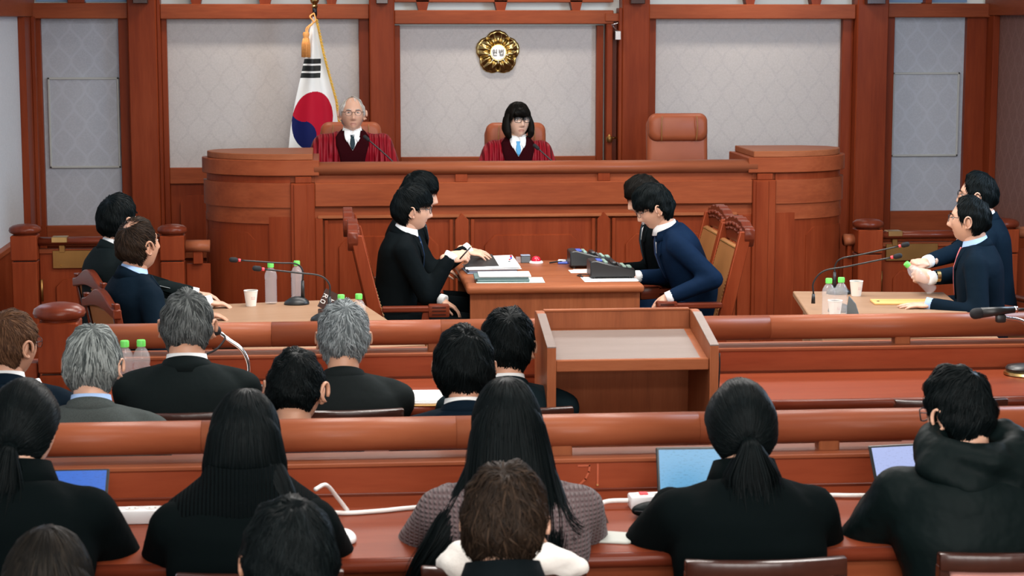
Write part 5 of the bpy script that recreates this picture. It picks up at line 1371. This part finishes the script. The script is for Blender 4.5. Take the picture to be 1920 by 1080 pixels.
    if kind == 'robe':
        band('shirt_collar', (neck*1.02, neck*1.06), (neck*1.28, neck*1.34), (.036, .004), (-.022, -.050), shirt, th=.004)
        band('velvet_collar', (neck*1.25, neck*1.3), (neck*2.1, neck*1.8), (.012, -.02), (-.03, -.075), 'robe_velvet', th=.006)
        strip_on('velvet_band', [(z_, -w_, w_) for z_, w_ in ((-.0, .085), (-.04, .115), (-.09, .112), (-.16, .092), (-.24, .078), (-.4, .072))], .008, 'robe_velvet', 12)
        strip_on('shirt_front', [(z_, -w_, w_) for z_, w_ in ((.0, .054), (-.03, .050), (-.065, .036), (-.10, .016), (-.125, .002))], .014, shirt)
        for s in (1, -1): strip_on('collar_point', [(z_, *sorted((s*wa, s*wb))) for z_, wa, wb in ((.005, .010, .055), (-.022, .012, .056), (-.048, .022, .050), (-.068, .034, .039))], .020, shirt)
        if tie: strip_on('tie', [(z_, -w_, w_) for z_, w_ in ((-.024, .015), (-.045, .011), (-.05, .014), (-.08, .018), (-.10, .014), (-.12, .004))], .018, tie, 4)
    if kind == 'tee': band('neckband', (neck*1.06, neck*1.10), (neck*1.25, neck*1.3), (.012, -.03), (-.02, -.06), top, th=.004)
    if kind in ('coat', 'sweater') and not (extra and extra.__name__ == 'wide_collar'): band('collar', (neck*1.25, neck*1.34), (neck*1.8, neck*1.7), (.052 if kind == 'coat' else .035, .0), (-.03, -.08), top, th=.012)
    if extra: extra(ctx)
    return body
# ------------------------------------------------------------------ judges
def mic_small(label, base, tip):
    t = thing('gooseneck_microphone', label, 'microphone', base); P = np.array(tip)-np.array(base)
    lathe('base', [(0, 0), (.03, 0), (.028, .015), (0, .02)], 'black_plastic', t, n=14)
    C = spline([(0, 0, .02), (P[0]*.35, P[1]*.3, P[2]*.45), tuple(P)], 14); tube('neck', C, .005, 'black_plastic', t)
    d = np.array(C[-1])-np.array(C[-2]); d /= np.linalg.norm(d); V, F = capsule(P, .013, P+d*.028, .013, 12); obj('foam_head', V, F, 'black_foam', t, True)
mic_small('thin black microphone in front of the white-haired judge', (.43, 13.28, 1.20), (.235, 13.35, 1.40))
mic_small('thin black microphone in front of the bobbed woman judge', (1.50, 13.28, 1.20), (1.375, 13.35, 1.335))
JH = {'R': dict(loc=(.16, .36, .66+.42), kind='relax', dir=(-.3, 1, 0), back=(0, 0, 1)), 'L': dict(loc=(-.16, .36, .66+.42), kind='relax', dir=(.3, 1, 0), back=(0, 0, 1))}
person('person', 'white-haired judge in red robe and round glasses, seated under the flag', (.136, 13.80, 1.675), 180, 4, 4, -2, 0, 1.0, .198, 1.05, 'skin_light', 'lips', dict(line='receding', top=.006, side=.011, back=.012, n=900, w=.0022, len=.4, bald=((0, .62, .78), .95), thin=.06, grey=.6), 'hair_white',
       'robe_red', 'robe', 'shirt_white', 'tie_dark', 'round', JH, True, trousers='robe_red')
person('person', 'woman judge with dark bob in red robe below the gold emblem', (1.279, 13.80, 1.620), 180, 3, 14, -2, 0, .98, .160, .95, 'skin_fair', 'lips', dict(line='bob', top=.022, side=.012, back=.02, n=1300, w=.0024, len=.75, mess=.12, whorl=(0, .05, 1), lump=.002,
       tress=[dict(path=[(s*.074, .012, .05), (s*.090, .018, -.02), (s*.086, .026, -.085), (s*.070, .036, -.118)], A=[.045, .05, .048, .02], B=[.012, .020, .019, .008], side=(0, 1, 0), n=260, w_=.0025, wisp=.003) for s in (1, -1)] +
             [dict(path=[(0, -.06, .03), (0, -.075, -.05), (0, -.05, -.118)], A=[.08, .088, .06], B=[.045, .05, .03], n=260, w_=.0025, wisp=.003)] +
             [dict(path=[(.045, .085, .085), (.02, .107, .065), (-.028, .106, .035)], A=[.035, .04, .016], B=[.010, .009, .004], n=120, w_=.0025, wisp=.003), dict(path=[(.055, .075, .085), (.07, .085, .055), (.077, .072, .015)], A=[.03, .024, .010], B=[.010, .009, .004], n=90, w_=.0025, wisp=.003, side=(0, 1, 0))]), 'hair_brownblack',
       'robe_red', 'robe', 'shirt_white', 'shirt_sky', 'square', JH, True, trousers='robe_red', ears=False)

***

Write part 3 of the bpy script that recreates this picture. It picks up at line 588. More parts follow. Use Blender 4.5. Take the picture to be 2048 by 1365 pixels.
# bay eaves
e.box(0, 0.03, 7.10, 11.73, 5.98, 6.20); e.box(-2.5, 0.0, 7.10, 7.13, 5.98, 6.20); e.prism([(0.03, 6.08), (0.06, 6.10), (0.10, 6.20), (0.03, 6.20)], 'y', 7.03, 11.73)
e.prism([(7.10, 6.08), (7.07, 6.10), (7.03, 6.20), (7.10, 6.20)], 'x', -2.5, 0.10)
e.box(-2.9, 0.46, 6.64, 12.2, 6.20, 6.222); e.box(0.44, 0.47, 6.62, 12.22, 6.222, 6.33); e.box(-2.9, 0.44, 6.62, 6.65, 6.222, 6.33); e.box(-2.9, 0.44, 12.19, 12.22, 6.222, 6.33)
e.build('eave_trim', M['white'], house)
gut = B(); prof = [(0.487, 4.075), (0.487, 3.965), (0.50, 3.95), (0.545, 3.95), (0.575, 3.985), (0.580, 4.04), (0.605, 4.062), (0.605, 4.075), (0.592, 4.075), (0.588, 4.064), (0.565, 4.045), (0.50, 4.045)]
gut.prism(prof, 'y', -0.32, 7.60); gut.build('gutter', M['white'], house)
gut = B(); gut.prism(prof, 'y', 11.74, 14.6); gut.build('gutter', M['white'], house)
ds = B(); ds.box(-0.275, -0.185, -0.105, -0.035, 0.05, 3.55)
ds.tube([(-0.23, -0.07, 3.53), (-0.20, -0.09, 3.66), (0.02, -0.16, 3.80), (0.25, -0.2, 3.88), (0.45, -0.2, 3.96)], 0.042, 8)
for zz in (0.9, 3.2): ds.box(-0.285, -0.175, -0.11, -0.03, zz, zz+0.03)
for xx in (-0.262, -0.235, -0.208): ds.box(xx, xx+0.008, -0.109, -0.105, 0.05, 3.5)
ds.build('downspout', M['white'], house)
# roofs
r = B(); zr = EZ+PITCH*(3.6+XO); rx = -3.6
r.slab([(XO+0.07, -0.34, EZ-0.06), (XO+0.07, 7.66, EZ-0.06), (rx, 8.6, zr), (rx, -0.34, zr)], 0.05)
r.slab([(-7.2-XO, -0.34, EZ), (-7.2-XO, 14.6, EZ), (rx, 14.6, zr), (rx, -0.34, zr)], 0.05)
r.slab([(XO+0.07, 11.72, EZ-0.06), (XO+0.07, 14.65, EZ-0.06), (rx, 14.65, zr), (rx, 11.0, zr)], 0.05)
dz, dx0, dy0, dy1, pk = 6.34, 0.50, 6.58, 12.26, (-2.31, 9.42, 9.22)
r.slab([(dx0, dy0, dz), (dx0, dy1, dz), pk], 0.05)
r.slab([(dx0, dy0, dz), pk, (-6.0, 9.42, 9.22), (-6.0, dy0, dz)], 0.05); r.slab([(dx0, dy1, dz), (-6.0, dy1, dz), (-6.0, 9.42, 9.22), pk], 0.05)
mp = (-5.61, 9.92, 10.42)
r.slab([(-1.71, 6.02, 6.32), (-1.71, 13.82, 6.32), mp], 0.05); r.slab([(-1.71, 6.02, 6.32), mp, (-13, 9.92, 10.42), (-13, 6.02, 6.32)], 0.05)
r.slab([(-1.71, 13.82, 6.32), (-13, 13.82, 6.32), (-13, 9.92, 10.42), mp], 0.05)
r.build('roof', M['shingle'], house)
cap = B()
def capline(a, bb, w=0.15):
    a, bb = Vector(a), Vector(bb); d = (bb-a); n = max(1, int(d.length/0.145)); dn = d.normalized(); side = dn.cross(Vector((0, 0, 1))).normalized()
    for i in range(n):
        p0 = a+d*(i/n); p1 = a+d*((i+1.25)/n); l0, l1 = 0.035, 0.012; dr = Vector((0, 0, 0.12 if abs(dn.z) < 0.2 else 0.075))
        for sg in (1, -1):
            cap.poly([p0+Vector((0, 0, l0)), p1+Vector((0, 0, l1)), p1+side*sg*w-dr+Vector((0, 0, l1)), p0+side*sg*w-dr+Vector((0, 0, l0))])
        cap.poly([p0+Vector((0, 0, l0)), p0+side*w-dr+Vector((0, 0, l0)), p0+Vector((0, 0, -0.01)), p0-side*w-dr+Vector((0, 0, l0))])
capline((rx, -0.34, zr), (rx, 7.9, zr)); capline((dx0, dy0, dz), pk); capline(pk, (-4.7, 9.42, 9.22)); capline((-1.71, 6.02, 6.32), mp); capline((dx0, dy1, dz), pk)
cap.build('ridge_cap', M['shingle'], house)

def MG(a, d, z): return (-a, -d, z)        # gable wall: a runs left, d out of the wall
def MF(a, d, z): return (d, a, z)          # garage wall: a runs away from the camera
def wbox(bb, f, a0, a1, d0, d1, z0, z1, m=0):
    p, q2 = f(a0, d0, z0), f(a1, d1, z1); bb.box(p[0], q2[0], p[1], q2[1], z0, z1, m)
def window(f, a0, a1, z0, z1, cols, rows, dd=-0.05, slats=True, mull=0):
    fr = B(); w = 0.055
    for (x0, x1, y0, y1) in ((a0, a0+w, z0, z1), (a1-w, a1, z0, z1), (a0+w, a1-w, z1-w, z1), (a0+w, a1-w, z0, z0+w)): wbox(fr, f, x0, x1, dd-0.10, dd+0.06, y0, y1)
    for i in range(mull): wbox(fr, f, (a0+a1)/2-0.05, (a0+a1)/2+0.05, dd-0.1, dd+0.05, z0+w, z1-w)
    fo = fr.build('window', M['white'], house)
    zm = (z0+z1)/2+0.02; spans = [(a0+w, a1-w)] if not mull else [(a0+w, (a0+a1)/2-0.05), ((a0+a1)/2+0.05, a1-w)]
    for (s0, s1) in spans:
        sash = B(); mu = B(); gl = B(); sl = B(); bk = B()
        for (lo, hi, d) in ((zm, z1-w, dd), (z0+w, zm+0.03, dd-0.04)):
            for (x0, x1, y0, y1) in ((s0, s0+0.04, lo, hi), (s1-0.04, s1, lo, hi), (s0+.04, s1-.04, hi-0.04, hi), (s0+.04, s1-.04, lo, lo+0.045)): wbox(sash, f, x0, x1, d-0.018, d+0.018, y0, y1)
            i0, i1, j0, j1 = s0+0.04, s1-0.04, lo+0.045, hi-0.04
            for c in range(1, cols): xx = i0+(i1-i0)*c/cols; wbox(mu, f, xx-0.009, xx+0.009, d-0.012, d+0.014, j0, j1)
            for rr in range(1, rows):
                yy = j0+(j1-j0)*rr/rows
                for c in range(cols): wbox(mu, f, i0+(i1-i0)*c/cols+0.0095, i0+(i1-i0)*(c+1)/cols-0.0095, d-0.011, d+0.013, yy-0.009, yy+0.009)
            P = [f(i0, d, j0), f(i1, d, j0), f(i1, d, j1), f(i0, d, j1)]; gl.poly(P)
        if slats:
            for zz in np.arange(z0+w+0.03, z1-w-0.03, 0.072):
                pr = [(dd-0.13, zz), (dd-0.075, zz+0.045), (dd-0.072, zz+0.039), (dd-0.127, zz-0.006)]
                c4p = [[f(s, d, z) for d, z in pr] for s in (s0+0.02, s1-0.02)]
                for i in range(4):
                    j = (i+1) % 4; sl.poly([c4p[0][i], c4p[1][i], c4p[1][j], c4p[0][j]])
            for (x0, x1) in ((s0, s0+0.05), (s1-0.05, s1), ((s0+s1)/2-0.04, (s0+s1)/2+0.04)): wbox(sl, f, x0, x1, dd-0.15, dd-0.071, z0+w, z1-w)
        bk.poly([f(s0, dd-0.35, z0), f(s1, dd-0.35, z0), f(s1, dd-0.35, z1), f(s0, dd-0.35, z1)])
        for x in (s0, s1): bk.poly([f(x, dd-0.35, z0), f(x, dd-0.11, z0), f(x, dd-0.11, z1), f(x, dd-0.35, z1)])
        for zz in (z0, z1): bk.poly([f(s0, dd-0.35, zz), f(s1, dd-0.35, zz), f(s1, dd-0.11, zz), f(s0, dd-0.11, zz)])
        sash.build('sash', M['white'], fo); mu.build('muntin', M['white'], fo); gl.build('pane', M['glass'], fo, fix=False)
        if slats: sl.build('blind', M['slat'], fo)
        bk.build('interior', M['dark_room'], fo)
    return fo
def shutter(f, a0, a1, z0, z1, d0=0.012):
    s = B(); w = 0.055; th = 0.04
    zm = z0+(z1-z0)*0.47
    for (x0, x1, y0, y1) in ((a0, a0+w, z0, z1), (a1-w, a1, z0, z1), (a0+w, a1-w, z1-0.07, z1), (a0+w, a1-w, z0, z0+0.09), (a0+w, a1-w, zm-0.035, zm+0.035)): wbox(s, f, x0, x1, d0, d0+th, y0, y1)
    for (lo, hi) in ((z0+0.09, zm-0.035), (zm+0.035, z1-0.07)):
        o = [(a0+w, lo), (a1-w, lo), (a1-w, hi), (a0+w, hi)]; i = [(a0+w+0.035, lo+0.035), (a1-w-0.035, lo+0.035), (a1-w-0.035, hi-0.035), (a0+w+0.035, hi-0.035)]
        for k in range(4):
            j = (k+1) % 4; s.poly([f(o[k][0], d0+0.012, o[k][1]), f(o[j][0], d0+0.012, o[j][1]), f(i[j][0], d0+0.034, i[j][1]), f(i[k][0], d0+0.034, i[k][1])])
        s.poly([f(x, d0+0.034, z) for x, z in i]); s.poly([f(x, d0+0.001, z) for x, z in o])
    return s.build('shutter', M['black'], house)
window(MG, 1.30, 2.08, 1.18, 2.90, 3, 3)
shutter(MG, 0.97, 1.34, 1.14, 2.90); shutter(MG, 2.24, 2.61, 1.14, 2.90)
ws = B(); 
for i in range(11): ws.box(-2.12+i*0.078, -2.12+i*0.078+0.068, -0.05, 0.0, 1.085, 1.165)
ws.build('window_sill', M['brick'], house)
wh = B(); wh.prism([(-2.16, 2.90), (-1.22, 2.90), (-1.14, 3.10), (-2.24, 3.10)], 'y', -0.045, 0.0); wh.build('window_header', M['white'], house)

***

Written instruction | Using the listing above, gather each line that holds the string "this" and copy it.

The reply |
Write part 5 of the bpy script that recreates this picture. It picks up at line 1371. This part finishes the script. The script is for Blender 4.5. Take the picture to be 1920 by 1080 pixels.
Write part 3 of the bpy script that recreates this picture. It picks up at line 588. More parts follow. Use Blender 4.5. Take the picture to be 2048 by 1365 pixels.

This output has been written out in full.